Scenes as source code
::::::::

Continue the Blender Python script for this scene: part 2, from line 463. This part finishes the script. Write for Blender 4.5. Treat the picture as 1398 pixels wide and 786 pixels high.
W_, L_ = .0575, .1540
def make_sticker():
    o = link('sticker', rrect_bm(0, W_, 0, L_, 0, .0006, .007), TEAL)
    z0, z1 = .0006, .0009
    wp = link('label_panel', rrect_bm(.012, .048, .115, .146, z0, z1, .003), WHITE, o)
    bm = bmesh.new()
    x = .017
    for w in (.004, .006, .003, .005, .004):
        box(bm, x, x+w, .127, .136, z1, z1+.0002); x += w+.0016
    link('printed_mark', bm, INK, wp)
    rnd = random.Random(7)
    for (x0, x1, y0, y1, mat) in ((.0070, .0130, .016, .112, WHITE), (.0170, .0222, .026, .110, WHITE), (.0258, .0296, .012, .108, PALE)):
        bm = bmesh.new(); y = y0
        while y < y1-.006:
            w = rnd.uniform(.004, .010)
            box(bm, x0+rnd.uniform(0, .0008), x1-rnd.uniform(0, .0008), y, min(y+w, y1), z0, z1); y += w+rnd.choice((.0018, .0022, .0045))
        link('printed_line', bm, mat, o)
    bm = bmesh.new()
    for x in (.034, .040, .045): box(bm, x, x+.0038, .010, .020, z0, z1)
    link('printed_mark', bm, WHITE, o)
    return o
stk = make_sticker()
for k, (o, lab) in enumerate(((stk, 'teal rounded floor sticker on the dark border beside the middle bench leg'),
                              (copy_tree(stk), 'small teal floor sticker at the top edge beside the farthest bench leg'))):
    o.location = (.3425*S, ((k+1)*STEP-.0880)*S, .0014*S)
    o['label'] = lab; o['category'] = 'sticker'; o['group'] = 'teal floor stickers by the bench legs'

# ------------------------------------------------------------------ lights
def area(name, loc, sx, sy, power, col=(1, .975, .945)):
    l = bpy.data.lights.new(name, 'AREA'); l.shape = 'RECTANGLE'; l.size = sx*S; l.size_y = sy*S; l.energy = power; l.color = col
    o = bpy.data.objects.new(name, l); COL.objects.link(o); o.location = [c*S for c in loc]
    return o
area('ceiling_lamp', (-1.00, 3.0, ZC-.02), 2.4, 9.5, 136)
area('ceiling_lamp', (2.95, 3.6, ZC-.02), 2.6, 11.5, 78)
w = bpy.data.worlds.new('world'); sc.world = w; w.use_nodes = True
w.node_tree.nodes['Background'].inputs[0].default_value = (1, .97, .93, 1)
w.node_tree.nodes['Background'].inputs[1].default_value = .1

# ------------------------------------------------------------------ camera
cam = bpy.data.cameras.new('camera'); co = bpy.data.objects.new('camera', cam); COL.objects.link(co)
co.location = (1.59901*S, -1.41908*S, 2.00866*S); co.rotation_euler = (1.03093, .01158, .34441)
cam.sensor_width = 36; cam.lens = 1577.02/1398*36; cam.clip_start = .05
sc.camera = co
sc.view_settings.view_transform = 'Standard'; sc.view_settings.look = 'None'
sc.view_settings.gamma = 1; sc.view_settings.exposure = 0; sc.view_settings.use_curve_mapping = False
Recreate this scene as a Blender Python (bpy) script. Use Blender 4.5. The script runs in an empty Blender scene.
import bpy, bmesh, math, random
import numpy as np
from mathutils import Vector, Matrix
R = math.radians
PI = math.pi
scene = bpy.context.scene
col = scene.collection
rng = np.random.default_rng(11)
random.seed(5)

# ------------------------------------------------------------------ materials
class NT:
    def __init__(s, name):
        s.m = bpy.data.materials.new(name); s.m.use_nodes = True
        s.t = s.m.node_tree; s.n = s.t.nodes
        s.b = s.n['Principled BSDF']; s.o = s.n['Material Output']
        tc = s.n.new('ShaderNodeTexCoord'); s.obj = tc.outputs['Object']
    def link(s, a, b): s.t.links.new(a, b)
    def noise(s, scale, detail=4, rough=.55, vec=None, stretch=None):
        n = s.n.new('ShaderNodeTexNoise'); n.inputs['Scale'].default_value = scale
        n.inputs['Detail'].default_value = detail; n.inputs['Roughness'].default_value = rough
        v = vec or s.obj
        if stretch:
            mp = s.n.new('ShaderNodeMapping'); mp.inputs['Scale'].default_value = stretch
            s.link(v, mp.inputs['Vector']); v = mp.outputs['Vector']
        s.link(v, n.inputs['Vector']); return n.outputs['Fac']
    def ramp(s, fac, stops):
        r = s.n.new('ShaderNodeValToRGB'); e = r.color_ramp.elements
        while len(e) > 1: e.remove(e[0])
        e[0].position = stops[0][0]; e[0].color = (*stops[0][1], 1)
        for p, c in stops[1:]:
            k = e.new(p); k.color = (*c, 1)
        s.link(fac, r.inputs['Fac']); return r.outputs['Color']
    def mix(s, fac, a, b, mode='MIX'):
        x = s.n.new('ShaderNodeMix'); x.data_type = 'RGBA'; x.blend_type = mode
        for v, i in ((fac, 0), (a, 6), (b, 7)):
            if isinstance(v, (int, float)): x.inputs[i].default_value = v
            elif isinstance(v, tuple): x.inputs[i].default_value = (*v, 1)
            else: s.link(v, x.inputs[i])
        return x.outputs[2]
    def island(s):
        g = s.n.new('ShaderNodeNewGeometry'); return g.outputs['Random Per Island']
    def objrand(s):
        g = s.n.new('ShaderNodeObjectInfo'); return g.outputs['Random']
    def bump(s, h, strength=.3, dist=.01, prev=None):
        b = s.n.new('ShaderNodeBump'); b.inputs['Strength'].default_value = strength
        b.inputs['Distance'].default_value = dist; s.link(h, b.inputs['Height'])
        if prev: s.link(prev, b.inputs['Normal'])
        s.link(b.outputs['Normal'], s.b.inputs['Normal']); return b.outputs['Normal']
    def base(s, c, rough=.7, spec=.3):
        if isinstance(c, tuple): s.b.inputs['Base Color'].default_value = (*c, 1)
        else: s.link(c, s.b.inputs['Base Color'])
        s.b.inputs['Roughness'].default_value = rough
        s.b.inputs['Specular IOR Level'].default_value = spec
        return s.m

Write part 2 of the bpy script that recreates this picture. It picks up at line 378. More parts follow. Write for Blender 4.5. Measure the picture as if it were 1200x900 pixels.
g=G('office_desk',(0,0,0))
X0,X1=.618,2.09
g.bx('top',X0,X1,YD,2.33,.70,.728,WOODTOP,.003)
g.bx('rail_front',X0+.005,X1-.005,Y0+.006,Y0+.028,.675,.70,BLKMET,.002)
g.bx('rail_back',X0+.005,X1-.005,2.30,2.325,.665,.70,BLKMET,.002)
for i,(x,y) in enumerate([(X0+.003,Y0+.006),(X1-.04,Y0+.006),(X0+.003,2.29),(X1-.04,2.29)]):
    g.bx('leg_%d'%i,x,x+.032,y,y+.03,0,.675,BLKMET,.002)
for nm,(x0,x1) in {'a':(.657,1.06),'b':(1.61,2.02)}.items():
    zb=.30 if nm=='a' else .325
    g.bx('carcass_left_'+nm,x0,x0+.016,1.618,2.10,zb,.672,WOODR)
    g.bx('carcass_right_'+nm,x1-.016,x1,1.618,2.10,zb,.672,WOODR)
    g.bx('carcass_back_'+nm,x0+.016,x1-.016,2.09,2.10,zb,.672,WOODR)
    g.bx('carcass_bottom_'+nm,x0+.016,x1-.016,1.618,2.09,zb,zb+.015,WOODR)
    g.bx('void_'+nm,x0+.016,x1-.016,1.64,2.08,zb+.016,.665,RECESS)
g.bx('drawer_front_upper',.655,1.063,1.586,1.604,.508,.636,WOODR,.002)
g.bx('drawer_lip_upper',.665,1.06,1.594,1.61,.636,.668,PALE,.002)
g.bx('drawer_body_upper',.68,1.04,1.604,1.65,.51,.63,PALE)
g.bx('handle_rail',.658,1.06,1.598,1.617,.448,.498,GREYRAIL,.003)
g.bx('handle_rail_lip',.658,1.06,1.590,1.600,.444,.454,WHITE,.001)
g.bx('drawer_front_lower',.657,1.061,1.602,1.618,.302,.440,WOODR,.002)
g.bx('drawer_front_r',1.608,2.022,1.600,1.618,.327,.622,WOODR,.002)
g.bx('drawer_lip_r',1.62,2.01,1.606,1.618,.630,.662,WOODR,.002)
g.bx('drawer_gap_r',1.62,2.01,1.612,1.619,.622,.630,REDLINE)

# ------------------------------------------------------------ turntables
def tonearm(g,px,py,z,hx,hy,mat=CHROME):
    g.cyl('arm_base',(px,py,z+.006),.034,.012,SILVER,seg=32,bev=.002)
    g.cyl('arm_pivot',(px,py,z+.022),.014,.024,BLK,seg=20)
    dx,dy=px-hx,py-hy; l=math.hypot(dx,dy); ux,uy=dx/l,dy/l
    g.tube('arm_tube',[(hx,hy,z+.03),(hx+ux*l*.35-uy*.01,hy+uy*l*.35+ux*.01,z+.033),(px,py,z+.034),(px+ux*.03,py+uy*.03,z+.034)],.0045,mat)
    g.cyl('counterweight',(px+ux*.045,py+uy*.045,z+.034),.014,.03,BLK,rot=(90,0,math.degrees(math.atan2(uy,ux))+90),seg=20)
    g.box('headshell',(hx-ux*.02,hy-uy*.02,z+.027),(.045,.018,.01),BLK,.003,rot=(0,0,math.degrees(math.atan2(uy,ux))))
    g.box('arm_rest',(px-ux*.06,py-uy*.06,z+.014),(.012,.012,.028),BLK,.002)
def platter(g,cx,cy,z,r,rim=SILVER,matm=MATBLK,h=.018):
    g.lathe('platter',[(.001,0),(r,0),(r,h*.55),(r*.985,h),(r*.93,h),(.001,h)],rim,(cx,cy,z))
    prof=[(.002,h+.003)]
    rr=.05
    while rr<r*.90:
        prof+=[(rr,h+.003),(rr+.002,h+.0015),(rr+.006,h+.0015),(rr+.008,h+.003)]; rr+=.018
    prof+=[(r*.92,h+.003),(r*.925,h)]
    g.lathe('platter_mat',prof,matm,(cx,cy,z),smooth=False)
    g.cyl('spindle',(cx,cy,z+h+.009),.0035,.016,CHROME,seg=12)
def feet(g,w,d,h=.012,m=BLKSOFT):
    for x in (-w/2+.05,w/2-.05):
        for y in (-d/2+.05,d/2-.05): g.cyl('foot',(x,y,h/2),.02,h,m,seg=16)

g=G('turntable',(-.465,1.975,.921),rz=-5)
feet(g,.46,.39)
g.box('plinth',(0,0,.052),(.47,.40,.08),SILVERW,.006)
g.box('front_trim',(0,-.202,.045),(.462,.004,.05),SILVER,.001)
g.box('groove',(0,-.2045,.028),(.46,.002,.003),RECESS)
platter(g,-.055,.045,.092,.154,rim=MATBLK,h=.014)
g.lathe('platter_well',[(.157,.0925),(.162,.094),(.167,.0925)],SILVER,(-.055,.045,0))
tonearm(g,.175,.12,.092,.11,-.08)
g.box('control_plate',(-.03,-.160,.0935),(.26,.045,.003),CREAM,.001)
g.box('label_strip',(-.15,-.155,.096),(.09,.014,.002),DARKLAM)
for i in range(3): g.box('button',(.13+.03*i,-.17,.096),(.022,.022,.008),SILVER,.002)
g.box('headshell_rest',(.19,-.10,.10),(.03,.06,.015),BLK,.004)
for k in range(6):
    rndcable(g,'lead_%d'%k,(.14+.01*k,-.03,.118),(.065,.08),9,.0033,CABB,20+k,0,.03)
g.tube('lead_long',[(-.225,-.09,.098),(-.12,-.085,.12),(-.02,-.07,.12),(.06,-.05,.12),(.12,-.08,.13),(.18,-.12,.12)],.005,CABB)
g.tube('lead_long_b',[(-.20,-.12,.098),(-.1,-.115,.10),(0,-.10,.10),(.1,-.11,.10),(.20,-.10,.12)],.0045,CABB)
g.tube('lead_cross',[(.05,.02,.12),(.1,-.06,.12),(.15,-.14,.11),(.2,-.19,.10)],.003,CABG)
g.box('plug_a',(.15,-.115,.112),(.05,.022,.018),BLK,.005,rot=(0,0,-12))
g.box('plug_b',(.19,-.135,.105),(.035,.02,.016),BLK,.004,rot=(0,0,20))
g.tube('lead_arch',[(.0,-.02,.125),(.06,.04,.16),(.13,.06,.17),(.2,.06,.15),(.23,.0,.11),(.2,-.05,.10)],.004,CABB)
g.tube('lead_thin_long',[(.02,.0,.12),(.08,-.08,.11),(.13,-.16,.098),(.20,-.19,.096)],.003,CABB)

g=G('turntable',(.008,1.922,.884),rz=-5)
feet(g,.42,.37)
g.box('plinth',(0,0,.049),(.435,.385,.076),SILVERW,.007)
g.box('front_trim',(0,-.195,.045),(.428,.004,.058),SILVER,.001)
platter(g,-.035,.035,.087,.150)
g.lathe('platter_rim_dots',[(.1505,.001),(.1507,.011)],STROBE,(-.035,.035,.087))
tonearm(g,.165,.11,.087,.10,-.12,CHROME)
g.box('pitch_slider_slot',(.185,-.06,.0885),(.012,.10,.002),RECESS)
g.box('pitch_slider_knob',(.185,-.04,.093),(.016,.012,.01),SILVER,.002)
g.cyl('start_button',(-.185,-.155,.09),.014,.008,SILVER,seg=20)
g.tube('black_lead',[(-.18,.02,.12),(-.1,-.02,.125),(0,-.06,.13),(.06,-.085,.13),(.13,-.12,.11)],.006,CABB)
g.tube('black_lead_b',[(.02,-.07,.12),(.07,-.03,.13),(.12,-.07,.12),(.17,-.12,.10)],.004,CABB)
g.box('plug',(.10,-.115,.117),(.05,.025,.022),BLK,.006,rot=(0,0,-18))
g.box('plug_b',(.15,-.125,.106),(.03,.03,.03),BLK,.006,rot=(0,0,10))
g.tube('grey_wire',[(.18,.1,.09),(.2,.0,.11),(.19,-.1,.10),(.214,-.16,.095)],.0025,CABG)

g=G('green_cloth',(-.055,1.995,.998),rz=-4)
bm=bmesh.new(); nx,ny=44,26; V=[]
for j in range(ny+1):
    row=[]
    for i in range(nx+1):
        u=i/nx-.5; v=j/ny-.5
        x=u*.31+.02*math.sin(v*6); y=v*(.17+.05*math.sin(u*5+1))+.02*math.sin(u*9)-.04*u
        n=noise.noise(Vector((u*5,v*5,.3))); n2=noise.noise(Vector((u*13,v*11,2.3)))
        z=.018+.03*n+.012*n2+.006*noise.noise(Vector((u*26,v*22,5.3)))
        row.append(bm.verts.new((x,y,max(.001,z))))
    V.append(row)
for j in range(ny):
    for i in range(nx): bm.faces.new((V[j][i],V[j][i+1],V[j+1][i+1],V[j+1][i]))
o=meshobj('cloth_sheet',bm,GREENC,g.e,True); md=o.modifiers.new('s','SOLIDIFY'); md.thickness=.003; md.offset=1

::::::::

__Instruction__.
Transcribe, exactly and exclusively, the run of lines that opens with the line bearing "Write part 2" and closes with the line bearing "g.bx('drawer_gap_r',1.62,2.01,1.612,1.619,.622,.630,REDLINE)".

__Solution to the problem__.
Write part 2 of the bpy script that recreates this picture. It picks up at line 378. More parts follow. Write for Blender 4.5. Measure the picture as if it were 1200x900 pixels.
g=G('office_desk',(0,0,0))
X0,X1=.618,2.09
g.bx('top',X0,X1,YD,2.33,.70,.728,WOODTOP,.003)
g.bx('rail_front',X0+.005,X1-.005,Y0+.006,Y0+.028,.675,.70,BLKMET,.002)
g.bx('rail_back',X0+.005,X1-.005,2.30,2.325,.665,.70,BLKMET,.002)
for i,(x,y) in enumerate([(X0+.003,Y0+.006),(X1-.04,Y0+.006),(X0+.003,2.29),(X1-.04,2.29)]):
    g.bx('leg_%d'%i,x,x+.032,y,y+.03,0,.675,BLKMET,.002)
for nm,(x0,x1) in {'a':(.657,1.06),'b':(1.61,2.02)}.items():
    zb=.30 if nm=='a' else .325
    g.bx('carcass_left_'+nm,x0,x0+.016,1.618,2.10,zb,.672,WOODR)
    g.bx('carcass_right_'+nm,x1-.016,x1,1.618,2.10,zb,.672,WOODR)
    g.bx('carcass_back_'+nm,x0+.016,x1-.016,2.09,2.10,zb,.672,WOODR)
    g.bx('carcass_bottom_'+nm,x0+.016,x1-.016,1.618,2.09,zb,zb+.015,WOODR)
    g.bx('void_'+nm,x0+.016,x1-.016,1.64,2.08,zb+.016,.665,RECESS)
g.bx('drawer_front_upper',.655,1.063,1.586,1.604,.508,.636,WOODR,.002)
g.bx('drawer_lip_upper',.665,1.06,1.594,1.61,.636,.668,PALE,.002)
g.bx('drawer_body_upper',.68,1.04,1.604,1.65,.51,.63,PALE)
g.bx('handle_rail',.658,1.06,1.598,1.617,.448,.498,GREYRAIL,.003)
g.bx('handle_rail_lip',.658,1.06,1.590,1.600,.444,.454,WHITE,.001)
g.bx('drawer_front_lower',.657,1.061,1.602,1.618,.302,.440,WOODR,.002)
g.bx('drawer_front_r',1.608,2.022,1.600,1.618,.327,.622,WOODR,.002)
g.bx('drawer_lip_r',1.62,2.01,1.606,1.618,.630,.662,WOODR,.002)
g.bx('drawer_gap_r',1.62,2.01,1.612,1.619,.622,.630,REDLINE)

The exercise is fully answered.